### Data lines:

<<<<

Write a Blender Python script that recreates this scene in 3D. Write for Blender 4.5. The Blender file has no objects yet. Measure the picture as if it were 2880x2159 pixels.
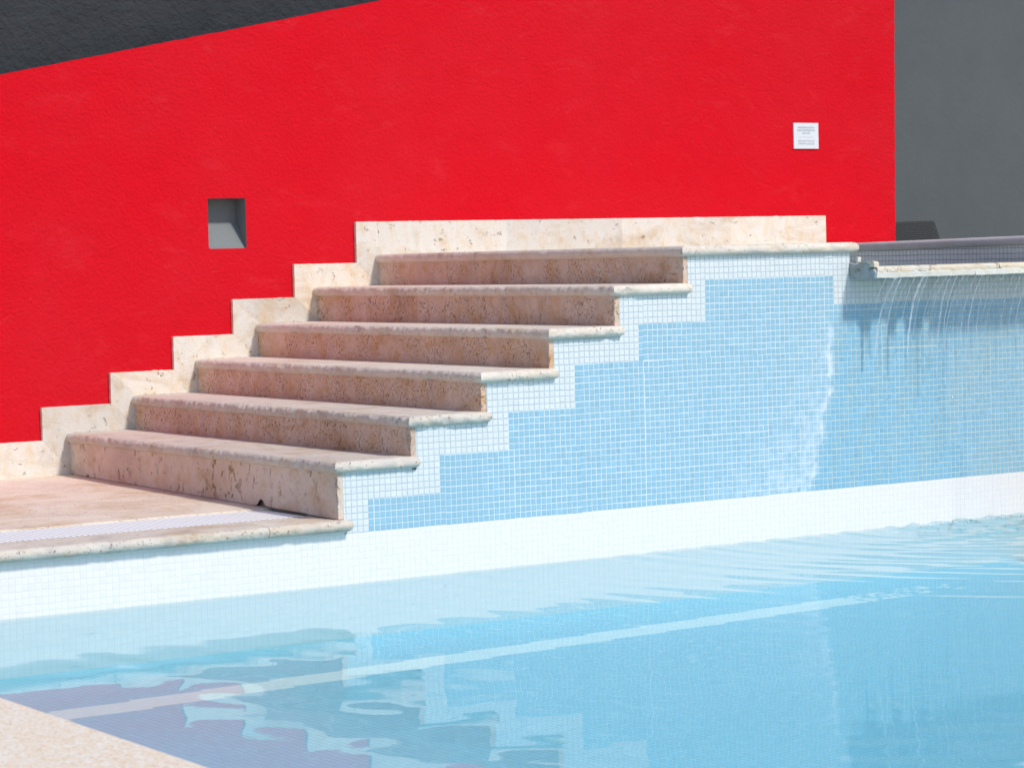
import bpy, math, random
import numpy as np
from mathutils import Vector, Matrix, noise
random.seed(7)
rng = np.random.default_rng(11)
scene = bpy.context.scene
COL = scene.collection
U = 0.025                      # one mosaic tile pitch in metres; the layout is measured in tiles
ZW = -44.6                     # water level in tiles (becomes z = 0)

# ------------------------------------------------------------------ camera
F_PX, YAW, PITCH, ROLL = 7214.4, 0.5850, -0.0500, -0.0240
CAM = (-263.674, -339.093, 4.771)


def m3(p):
    return Vector((p[0] * U, p[1] * U, (p[2] - ZW) * U))


fwd = Vector((math.sin(YAW) * math.cos(PITCH), math.cos(YAW) * math.cos(PITCH), math.sin(PITCH)))
rgt = Vector((math.cos(YAW), -math.sin(YAW), 0))
upv = rgt.cross(fwd)
r2 = rgt * math.cos(ROLL) + upv * math.sin(ROLL)
u2 = -rgt * math.sin(ROLL) + upv * math.cos(ROLL)
cam = bpy.data.cameras.new('camera')
camo = bpy.data.objects.new('camera', cam)
COL.objects.link(camo)
mw = Matrix((r2, u2, -fwd)).transposed().to_4x4()
mw.translation = m3(CAM)
camo.matrix_world = mw
cam.sensor_width = 36
cam.lens = F_PX / 2880 * 36
cam.clip_end = 3000
cam.dof.use_dof = True
cam.dof.focus_distance = 10.2
cam.dof.aperture_fstop = 9
scene.camera = camo

# ------------------------------------------------------------------ sky, sun, exposure
SUN = Vector((0.30, -1.0, 1.12)).normalized()
world = bpy.data.worlds.new('World')
scene.world = world
world.use_nodes = True
wn = world.node_tree
bg = wn.nodes['Background']
sky = wn.nodes.new('ShaderNodeTexSky')
sky.sky_type = 'NISHITA'
sky.sun_disc = False
sky.sun_elevation = math.asin(SUN.z)
sky.sun_rotation = math.atan2(SUN.x, SUN.y)
sky.dust_density = 0.6
sky.ozone_density = 1.6
wn.links.new(sky.outputs[0], bg.inputs[0])
bg.inputs[1].default_value = 0.15
sl = bpy.data.lights.new('sun', 'SUN')
sl.energy = 2.7
sl.angle = math.radians(7)
sl.color = (1.0, 0.955, 0.88)
so = bpy.data.objects.new('sun', sl)
COL.objects.link(so)
so.rotation_euler = (-SUN).to_track_quat('-Z', 'Y').to_euler()
so.location = (0, -5, 12)
scene.view_settings.view_transform = 'Standard'
scene.view_settings.look = 'None'
scene.view_settings.exposure = 0.16
scene.view_settings.gamma = 1
scene.view_settings.use_curve_mapping = False
scene.render.engine = 'CYCLES'
scene.cycles.use_denoising = True
scene.cycles.max_bounces = 6
scene.cycles.transparent_max_bounces = 16
scene.cycles.sample_clamp_indirect = 4
scene.cycles.caustics_reflective = False


# ------------------------------------------------------------------ node helpers
class NT:
    def __init__(s, name):
        s.m = bpy.data.materials.new(name)
        s.m.use_nodes = True
        s.t = s.m.node_tree
        s.b = s.t.nodes['Principled BSDF']
        s.out = s.t.nodes['Material Output']

    def n(s, typ, **kw):
        nd = s.t.nodes.new('ShaderNode' + typ)
        for k, v in kw.items():
            if k.startswith('_'):
                setattr(nd, k[1:], v)
        for k, v in kw.items():
            if not k.startswith('_'):
                key = int(k[1:]) if k[0] == 'i' and k[1:].isdigit() else k
                s.put(nd.inputs[key], v)
        return nd

    def put(s, sock, v):
        if isinstance(v, bpy.types.NodeSocket):
            s.t.links.new(v, sock)
        else:
            sock.default_value = v

    def coord(s, scale=(1, 1, 1)):
        tc = s.n('TexCoord')
        return s.n('Mapping', Vector=tc.outputs['Object'], Scale=scale).outputs[0]

    def noise(s, vec, scale, detail=4, rough=0.55, dist=0.0):
        return s.n('TexNoise', Vector=vec, Scale=scale, Detail=detail, Roughness=rough, Distortion=dist).outputs[0]

    def ramp(s, fac, *stops):
        r = s.n('ValToRGB', Fac=fac)
        e = r.color_ramp.elements
        while len(e) < len(stops):
            e.new(0.5)
        for el, (p, c) in zip(e, stops):
            el.position = p
            el.color = (c, c, c, 1) if not hasattr(c, '__len__') else (*c, 1)
        return r.outputs[0]

    def mix(s, fac, a, b, mode='MIX'):
        m = s.n('Mix', _data_type='RGBA', _blend_type=mode)
        s.put(m.inputs[0], fac)
        for sock, v in ((m.inputs[6], a), (m.inputs[7], b)):
            s.put(sock, (*v, 1) if hasattr(v, '__len__') and len(v) == 3 else v)
        return m.outputs[2]

    def math(s, op, a, b=0.0):
        m = s.n('Math', _operation=op)
        s.put(m.inputs[0], a)
        s.put(m.inputs[1], b)
        return m.outputs[0]

    def bump(s, h, strength, dist=0.01, normal=None):
        b = s.n('Bump', Height=h, Strength=strength, Distance=dist)
        if normal is not None:
            s.put(b.inputs['Normal'], normal)
        return b.outputs[0]

    def fin(s, col=None, rough=None, normal=None, spec=None):
        if col is not None:
            s.put(s.b.inputs['Base Color'], (*col, 1) if hasattr(col, '__len__') and len(col) == 3 else col)
        if rough is not None:
            s.put(s.b.inputs['Roughness'], rough)
        if normal is not None:
            s.put(s.b.inputs['Normal'], normal)
        if spec is not None:
            s.put(s.b.inputs['Specular IOR Level'], spec)
        return s.m


def stucco(name, base, light, dark, grain=180, strength=0.7, fade=None):
    t = NT(name)
    v = t.coord()
    big = t.noise(v, 1.1, 3, 0.6)
    c = t.mix(t.ramp(big, (0.38, 0.0), (0.72, 1.0)), base, light)
    med = t.noise(v, 6, 3, 0.65)
    c = t.mix(t.math('MULTIPLY', t.ramp(med, (0.45, 0.0), (0.75, 1.0)), 0.35), c, dark)
    if fade:                                   # rubbed and chalky places in the paint
        sc = t.noise(t.coord((2.2, 1, 5)), 1.6, 5, 0.75, 0.6)
        c = t.mix(t.math('MULTIPLY', t.ramp(sc, (0.56, 0.0), (0.78, 1.0)), 0.20), c, fade)
        sp = t.noise(v, 60, 3, 0.6)
        c = t.mix(t.math('MULTIPLY', t.ramp(sp, (0.70, 0.0), (0.76, 1.0)), 0.6), c, fade)
    fine = t.noise(v, grain, 2, 0.6)
    mid = t.noise(v, grain * 0.33, 2, 0.6)
    h = t.math('ADD', t.math('MULTIPLY', fine, 0.5), t.math('MULTIPLY', mid, 1.0))
    h = t.math('ADD', h, t.math('MULTIPLY', t.noise(v, 9, 3), 1.0))
    return t.fin(c, 0.92, t.bump(h, strength, 0.010), 0.08)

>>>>

### Do this:
Could the lines from the top of the material through the line with "scene.camera = camo" be repeated exactly, pictures left out?

### Response for this exercise:
Write a Blender Python script that recreates this scene in 3D. Write for Blender 4.5. The Blender file has no objects yet. Measure the picture as if it were 2880x2159 pixels.
import bpy, math, random
import numpy as np
from mathutils import Vector, Matrix, noise
random.seed(7)
rng = np.random.default_rng(11)
scene = bpy.context.scene
COL = scene.collection
U = 0.025                      # one mosaic tile pitch in metres; the layout is measured in tiles
ZW = -44.6                     # water level in tiles (becomes z = 0)

# ------------------------------------------------------------------ camera
F_PX, YAW, PITCH, ROLL = 7214.4, 0.5850, -0.0500, -0.0240
CAM = (-263.674, -339.093, 4.771)


def m3(p):
    return Vector((p[0] * U, p[1] * U, (p[2] - ZW) * U))


fwd = Vector((math.sin(YAW) * math.cos(PITCH), math.cos(YAW) * math.cos(PITCH), math.sin(PITCH)))
rgt = Vector((math.cos(YAW), -math.sin(YAW), 0))
upv = rgt.cross(fwd)
r2 = rgt * math.cos(ROLL) + upv * math.sin(ROLL)
u2 = -rgt * math.sin(ROLL) + upv * math.cos(ROLL)
cam = bpy.data.cameras.new('camera')
camo = bpy.data.objects.new('camera', cam)
COL.objects.link(camo)
mw = Matrix((r2, u2, -fwd)).transposed().to_4x4()
mw.translation = m3(CAM)
camo.matrix_world = mw
cam.sensor_width = 36
cam.lens = F_PX / 2880 * 36
cam.clip_end = 3000
cam.dof.use_dof = True
cam.dof.focus_distance = 10.2
cam.dof.aperture_fstop = 9
scene.camera = camo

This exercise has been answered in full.